Job:
Keep only the lines of the listing that include the word "parts", and copy them.

## BEGIN Stored data

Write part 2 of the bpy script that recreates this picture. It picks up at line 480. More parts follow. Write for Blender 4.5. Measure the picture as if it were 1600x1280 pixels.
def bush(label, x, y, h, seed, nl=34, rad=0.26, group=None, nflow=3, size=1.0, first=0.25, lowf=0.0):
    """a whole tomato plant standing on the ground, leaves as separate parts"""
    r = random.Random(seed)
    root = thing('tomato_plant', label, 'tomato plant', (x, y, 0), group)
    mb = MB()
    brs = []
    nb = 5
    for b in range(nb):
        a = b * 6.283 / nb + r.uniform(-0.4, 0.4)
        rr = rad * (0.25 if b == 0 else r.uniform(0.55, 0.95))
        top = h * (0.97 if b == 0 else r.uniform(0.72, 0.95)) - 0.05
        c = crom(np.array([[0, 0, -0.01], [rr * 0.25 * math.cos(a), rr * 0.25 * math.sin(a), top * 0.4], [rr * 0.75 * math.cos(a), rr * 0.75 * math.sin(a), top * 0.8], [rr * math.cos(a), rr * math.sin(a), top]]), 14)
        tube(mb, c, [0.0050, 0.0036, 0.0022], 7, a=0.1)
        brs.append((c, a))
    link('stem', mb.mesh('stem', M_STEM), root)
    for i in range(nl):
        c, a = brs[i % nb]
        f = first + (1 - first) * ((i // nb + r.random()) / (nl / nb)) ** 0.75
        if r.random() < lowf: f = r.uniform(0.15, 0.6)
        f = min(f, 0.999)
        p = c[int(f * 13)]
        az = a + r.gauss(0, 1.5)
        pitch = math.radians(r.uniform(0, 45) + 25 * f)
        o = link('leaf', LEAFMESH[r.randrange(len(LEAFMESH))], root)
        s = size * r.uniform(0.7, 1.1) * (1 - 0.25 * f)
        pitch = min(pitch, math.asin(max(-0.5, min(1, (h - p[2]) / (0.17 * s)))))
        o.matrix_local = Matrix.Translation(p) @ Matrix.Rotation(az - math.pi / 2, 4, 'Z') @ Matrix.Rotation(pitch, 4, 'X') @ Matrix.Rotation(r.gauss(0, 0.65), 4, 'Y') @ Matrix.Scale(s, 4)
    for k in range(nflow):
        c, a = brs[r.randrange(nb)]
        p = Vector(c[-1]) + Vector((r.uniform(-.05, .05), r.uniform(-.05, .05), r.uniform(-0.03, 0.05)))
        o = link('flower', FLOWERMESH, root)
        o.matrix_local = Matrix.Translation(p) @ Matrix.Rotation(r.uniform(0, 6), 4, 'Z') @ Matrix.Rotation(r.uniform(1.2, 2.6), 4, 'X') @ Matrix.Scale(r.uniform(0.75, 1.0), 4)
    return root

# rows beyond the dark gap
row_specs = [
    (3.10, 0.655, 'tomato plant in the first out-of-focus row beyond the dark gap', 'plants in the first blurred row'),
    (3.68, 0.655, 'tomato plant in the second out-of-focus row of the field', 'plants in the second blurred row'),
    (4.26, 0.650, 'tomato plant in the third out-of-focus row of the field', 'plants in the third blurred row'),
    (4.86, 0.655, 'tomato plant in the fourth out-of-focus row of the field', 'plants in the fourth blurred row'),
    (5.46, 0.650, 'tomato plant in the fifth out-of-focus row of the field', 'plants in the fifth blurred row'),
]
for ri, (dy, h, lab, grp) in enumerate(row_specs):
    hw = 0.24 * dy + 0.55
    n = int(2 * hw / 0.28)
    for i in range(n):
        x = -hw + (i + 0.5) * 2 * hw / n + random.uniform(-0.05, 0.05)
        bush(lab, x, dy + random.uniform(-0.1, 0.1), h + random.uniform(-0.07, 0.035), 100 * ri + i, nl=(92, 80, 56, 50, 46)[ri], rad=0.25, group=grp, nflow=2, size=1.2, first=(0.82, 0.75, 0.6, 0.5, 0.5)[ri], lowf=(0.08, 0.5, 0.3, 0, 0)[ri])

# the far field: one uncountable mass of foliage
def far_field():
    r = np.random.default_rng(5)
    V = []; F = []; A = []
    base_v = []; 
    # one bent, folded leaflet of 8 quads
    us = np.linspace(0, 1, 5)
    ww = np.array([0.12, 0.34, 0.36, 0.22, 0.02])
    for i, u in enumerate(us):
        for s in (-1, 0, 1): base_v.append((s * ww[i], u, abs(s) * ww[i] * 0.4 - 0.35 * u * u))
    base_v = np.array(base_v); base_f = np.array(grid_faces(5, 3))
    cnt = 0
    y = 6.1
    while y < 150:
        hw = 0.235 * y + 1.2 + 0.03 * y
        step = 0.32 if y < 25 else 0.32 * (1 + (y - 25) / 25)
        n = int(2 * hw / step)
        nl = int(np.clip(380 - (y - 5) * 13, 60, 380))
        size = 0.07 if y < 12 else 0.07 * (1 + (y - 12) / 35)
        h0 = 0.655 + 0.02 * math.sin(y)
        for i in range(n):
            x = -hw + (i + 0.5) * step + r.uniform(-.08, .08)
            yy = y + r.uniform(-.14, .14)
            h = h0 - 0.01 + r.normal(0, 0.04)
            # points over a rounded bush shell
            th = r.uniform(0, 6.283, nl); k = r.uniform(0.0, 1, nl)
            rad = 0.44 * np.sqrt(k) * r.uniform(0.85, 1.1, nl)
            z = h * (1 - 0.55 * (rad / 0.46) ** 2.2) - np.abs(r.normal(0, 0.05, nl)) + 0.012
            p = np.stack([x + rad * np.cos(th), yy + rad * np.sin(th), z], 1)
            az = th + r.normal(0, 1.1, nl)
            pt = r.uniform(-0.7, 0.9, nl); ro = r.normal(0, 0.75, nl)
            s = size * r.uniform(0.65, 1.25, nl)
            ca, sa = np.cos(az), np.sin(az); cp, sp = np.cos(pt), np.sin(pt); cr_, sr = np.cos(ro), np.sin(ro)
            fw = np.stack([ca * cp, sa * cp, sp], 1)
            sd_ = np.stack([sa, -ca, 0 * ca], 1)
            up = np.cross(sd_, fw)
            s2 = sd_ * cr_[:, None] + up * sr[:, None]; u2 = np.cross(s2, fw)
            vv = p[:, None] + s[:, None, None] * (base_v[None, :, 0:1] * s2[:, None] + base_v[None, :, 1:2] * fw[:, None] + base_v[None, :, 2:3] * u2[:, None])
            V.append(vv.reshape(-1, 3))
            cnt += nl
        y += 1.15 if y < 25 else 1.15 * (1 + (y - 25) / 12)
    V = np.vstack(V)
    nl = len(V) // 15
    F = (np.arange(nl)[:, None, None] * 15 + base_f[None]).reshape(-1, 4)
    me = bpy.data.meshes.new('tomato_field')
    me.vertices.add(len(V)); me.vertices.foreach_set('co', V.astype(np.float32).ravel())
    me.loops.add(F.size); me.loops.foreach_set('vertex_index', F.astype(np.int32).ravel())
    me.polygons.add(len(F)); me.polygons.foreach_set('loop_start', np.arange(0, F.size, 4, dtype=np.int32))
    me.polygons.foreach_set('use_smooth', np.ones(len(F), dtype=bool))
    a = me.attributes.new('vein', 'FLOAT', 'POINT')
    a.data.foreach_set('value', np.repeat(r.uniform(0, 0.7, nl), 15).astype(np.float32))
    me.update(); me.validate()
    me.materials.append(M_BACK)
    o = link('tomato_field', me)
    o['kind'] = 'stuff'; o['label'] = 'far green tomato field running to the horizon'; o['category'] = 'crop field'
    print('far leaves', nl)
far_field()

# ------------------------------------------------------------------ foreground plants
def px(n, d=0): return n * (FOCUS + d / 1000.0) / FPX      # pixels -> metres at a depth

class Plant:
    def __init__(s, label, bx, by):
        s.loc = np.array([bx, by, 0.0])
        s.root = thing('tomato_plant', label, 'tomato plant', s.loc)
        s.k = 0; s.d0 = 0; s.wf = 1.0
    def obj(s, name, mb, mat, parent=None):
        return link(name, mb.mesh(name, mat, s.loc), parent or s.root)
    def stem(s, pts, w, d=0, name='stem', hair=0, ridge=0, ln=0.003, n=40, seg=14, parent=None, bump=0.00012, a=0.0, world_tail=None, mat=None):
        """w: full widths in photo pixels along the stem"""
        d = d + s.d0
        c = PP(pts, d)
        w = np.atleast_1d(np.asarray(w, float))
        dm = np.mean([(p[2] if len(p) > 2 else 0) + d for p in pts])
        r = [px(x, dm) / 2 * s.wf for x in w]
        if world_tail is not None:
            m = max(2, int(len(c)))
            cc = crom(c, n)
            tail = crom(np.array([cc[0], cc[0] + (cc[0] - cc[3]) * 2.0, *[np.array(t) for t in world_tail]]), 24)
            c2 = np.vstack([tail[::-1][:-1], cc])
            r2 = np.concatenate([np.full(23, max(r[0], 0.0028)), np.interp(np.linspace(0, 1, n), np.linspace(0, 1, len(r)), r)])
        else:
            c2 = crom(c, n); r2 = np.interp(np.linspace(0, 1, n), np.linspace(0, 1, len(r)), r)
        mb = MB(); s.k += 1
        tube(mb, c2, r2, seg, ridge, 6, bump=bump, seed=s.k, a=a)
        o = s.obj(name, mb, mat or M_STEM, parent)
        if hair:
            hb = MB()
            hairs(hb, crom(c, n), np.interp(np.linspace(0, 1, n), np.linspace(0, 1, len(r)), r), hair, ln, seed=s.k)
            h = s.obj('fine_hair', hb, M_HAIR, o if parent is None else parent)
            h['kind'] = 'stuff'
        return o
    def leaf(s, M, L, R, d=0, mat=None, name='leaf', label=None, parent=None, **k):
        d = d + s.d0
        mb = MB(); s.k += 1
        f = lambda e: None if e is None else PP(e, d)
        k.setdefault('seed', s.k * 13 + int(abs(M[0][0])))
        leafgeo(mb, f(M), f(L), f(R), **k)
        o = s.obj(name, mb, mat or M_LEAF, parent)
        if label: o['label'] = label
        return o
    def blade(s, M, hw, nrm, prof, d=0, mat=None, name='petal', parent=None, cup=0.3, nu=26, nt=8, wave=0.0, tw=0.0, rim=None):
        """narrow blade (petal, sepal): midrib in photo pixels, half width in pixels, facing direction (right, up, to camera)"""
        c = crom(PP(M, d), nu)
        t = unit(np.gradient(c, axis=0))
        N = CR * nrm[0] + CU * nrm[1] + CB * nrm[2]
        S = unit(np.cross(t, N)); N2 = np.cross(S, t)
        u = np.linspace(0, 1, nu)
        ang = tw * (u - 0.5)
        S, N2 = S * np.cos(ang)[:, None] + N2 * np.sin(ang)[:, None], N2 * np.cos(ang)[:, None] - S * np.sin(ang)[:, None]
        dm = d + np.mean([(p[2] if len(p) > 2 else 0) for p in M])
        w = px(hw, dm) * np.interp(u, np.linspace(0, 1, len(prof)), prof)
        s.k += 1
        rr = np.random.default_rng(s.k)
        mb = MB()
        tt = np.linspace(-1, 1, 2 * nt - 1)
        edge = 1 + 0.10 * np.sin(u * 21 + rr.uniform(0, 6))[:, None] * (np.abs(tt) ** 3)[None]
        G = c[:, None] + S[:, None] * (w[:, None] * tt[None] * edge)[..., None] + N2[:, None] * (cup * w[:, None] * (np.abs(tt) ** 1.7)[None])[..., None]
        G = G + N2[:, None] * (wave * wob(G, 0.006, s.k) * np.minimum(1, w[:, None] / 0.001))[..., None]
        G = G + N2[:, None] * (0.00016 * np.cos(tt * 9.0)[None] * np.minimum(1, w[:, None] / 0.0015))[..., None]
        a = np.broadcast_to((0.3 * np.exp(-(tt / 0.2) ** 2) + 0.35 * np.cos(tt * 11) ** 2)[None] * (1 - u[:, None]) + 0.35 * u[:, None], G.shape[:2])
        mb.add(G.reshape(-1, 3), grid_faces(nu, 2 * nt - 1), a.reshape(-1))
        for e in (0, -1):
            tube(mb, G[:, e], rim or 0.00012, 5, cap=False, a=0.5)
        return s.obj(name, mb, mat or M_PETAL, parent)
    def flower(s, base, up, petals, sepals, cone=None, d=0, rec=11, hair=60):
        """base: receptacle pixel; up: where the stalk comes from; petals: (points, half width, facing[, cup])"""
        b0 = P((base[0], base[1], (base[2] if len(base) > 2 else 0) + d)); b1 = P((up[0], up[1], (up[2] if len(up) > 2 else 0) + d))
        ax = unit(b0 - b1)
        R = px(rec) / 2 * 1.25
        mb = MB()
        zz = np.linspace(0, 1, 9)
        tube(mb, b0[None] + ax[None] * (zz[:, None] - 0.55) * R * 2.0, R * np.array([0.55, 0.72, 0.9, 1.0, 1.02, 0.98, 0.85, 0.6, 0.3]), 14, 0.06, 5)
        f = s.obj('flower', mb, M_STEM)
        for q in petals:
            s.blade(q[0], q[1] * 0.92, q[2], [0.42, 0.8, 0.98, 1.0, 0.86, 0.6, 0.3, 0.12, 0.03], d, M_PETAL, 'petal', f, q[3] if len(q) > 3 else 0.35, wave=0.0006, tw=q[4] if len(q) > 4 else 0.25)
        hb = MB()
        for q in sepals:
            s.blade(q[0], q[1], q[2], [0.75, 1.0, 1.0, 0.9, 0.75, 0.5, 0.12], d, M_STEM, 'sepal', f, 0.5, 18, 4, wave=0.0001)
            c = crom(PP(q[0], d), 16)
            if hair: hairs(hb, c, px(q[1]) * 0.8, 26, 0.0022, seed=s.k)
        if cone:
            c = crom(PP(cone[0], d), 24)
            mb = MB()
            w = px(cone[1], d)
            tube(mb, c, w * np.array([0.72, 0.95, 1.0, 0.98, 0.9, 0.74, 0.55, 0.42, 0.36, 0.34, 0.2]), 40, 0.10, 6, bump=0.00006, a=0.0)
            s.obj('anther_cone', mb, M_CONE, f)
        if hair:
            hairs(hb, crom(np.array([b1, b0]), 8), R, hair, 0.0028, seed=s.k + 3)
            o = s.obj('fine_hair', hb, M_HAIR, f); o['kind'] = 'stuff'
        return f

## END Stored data

Solved problem:
Write part 2 of the bpy script that recreates this picture. It picks up at line 480. More parts follow. Write for Blender 4.5. Measure the picture as if it were 1600x1280 pixels.
    """a whole tomato plant standing on the ground, leaves as separate parts"""